>>

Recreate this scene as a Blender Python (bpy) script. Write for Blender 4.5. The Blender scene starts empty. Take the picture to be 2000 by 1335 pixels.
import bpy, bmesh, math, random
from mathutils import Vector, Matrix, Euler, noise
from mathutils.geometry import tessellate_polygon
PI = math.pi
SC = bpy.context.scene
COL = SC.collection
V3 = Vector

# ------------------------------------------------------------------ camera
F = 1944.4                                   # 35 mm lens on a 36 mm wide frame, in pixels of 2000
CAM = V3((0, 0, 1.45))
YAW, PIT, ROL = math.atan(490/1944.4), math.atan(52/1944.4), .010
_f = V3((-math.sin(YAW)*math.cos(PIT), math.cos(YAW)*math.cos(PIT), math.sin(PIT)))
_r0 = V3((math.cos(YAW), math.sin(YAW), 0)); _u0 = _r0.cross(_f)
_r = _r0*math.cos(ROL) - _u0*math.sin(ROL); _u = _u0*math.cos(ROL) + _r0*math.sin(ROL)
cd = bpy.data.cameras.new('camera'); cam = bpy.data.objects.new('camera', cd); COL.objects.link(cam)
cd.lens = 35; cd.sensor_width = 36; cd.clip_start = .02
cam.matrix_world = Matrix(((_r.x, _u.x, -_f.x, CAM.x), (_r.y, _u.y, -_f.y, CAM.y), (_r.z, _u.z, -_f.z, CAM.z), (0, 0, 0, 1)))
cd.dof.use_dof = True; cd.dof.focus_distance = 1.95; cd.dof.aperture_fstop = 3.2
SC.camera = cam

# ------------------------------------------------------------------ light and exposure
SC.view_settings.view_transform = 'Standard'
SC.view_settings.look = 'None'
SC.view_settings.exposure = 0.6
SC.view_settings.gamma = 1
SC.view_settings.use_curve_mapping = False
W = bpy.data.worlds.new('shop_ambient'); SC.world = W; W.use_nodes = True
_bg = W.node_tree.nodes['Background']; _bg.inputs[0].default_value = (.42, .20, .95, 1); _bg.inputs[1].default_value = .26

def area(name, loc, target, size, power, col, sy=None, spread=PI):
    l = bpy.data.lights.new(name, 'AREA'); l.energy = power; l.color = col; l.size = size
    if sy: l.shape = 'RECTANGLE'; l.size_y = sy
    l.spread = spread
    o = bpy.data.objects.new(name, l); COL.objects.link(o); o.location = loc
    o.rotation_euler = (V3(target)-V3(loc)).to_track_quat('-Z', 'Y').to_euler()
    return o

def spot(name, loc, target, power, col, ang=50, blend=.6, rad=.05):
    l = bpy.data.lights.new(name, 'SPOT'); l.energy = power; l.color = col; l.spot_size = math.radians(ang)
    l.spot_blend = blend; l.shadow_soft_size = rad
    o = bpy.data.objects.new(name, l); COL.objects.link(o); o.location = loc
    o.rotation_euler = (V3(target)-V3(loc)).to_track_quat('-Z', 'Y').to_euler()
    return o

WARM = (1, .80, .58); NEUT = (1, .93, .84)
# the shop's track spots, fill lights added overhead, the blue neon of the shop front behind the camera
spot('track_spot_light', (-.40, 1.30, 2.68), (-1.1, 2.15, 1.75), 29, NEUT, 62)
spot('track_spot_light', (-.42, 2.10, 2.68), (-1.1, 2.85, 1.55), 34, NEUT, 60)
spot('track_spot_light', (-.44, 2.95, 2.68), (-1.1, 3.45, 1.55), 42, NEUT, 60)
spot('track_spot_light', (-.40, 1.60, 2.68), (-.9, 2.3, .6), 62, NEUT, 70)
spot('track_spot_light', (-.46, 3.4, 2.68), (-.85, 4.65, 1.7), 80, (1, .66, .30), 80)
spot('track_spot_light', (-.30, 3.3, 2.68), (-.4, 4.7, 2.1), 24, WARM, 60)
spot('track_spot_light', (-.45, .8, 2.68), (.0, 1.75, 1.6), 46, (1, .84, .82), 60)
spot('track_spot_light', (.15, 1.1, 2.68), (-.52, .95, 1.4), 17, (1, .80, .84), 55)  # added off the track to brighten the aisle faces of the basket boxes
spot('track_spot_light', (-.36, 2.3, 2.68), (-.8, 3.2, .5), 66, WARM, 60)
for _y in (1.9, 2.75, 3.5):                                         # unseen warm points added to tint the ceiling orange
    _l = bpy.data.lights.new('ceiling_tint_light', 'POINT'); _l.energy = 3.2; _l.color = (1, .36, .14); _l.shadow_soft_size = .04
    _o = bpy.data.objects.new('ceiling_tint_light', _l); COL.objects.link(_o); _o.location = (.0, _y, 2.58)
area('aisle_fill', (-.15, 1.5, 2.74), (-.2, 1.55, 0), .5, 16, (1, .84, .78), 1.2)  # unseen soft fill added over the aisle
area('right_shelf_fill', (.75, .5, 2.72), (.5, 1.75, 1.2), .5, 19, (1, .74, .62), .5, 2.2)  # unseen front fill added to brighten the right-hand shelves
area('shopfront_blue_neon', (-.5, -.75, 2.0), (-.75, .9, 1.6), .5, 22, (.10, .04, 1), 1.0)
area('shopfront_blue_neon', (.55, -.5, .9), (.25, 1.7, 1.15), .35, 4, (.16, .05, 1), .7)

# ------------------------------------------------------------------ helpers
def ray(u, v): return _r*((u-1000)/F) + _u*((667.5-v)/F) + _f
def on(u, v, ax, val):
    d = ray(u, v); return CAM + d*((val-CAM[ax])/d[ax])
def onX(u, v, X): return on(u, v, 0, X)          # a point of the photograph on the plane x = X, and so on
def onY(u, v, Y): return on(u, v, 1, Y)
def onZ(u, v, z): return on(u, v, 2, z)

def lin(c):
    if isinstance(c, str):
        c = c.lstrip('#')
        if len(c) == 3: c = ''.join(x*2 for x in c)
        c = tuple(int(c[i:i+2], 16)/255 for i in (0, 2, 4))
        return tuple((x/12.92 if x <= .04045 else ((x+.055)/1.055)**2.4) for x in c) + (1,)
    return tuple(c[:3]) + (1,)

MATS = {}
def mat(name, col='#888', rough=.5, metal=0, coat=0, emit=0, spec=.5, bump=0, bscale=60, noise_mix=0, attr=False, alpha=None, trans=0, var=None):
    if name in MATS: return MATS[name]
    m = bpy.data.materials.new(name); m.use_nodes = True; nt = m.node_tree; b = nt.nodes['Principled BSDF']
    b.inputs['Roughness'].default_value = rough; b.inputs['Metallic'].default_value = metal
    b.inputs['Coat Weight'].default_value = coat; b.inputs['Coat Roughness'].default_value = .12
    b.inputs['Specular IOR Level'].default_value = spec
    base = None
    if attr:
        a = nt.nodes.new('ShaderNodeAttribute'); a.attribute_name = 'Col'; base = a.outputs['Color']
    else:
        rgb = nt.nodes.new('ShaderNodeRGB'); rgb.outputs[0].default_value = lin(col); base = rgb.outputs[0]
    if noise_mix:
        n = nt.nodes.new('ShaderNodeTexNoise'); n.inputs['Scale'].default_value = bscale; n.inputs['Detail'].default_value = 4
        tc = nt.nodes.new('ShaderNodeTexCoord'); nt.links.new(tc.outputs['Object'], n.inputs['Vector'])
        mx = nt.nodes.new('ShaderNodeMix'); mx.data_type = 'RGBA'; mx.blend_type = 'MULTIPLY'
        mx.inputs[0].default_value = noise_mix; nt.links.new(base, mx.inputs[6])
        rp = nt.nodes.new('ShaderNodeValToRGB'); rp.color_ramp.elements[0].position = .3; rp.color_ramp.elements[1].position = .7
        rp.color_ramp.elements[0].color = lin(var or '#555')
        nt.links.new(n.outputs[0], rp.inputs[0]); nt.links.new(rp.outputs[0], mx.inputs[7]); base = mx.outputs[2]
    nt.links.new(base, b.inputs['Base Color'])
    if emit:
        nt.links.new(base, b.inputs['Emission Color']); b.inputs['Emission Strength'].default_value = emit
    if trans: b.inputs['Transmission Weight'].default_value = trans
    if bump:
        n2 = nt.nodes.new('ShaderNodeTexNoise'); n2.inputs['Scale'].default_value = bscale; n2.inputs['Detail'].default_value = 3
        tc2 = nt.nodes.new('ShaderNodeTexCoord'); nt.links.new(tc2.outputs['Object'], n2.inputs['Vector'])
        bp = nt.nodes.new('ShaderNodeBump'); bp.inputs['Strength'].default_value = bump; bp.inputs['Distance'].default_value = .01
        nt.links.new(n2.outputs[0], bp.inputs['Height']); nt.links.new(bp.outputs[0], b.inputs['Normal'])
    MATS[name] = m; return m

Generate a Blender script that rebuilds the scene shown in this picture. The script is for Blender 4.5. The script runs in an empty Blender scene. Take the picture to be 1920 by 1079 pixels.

<<

Stated problem => Starting at the first line of the data above, please restate word for word every line up to and including the one that holds "SC.camera = cam", and add nothing else.

Exercise output =>
Recreate this scene as a Blender Python (bpy) script. Write for Blender 4.5. The Blender scene starts empty. Take the picture to be 2000 by 1335 pixels.
import bpy, bmesh, math, random
from mathutils import Vector, Matrix, Euler, noise
from mathutils.geometry import tessellate_polygon
PI = math.pi
SC = bpy.context.scene
COL = SC.collection
V3 = Vector

# ------------------------------------------------------------------ camera
F = 1944.4                                   # 35 mm lens on a 36 mm wide frame, in pixels of 2000
CAM = V3((0, 0, 1.45))
YAW, PIT, ROL = math.atan(490/1944.4), math.atan(52/1944.4), .010
_f = V3((-math.sin(YAW)*math.cos(PIT), math.cos(YAW)*math.cos(PIT), math.sin(PIT)))
_r0 = V3((math.cos(YAW), math.sin(YAW), 0)); _u0 = _r0.cross(_f)
_r = _r0*math.cos(ROL) - _u0*math.sin(ROL); _u = _u0*math.cos(ROL) + _r0*math.sin(ROL)
cd = bpy.data.cameras.new('camera'); cam = bpy.data.objects.new('camera', cd); COL.objects.link(cam)
cd.lens = 35; cd.sensor_width = 36; cd.clip_start = .02
cam.matrix_world = Matrix(((_r.x, _u.x, -_f.x, CAM.x), (_r.y, _u.y, -_f.y, CAM.y), (_r.z, _u.z, -_f.z, CAM.z), (0, 0, 0, 1)))
cd.dof.use_dof = True; cd.dof.focus_distance = 1.95; cd.dof.aperture_fstop = 3.2
SC.camera = cam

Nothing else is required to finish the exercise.